Hilary Mantel's Bring Up the Bodies: a middlebrow triumph

Winning the Costa prize says much about our hard times, but more about British literary culture in the age of the Kindle

Costa Book Of The Year Awards
Hilary Mantel’s win will give the trade much-needed commercial relief. Photograph: Stuart Wilson/Getty Images

Hilary Mantel's success with Bring Up the Bodies , the second volume of a projected trilogy devoted to the life and times of Henry VIII's chancellor Thomas Cromwell, marks an unprecedented grand slam: Booker followed by Costa, with the Women's Prize for Fiction beckoning. It's an outcome that says a lot about the Costa prize, even more about the hard times in which Bring Up the Bodies has been published, but perhaps most of all about British literary culture in the age of the Kindle.

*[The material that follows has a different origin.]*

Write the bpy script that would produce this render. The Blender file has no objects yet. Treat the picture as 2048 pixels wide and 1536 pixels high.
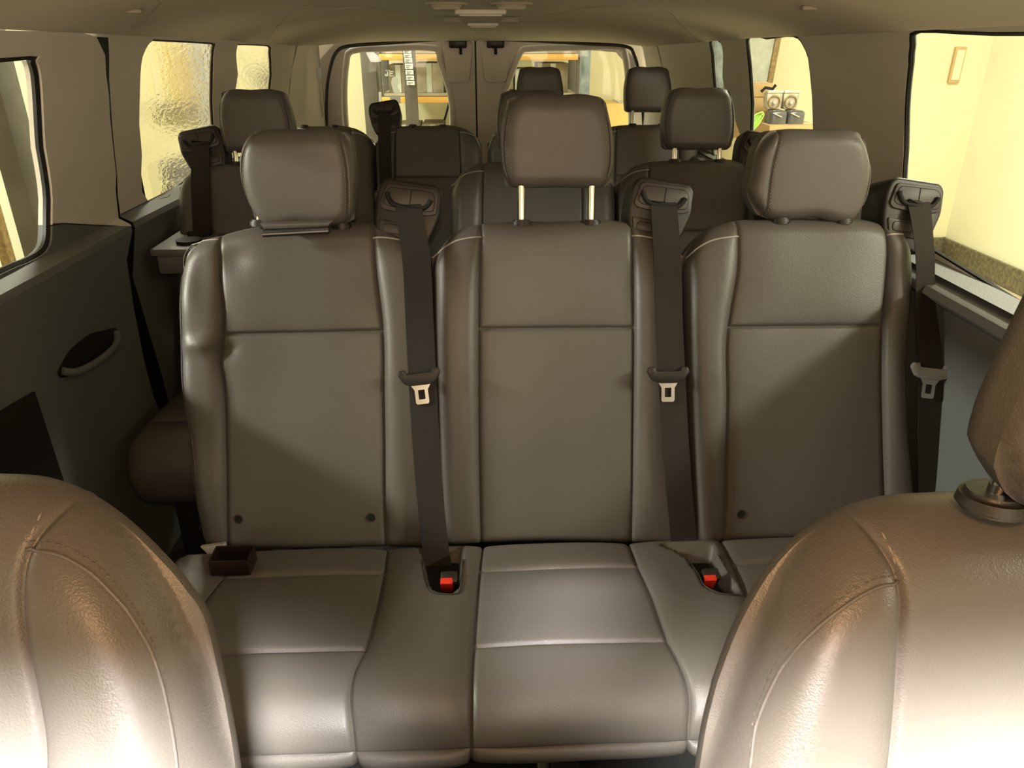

A middlebrow triumph in a distinctly odd middlebrow prize by a dedicated writer who has struck a chord with the British reading public in a way that few English novelists have, this will certainly score a footnote in the history of early 21st-century British fiction.

Mantel's only serious competition came from the immensely gifted Scots poet Kathleen Jamie's exciting collection, The Overhaul – a lovely, lyrical celebration of Scottishness and the Scots tongue. The judges would indeed have been bold to make that their final choice. Costa juries, traditionally, tend to take only the most gilt-edged risks.

Bring Up the Bodies is unquestionably the bookies' and the booksellers' favourite. In an exceedingly tough commercial climate, with the surge of the Kindle and ebook, Mantel's win will give the trade a much-needed moment of commercial relief. First and last, it's a recession beater.

Such a verdict would probably not be its author's ambition. Mantel has made her career with fiction and non-fiction of stunning originality. Naturally brave, she has been the opposite of predictable. This novel, however, is nothing if not reassuring. First, it takes one of medieval England's greatest thrillers (the persecution, trial and death of Anne Boleyn) and gives it a clever contemporary spin. Mixed with sharp, modern dialogue, the narrative exploits the historic present tense to give an essentially hardcore historical novel some extra literary pizzazz.
It also meets the demand for a cracking good read – the carefully-crafted entrapment of Boleyn and the alleged plotters is superbly told. Superior to Wolf Hall, its predecessor, Bring Up the Bodies will stimulate a feel-good factor throughout the nation's book groups.

Whether it will be read as anything more than a fascinating curiosity in years to come is another matter. Posterity is generally rather unkind towards crowd-pleasing prizewinners. And this is a prizewinner with knobs on.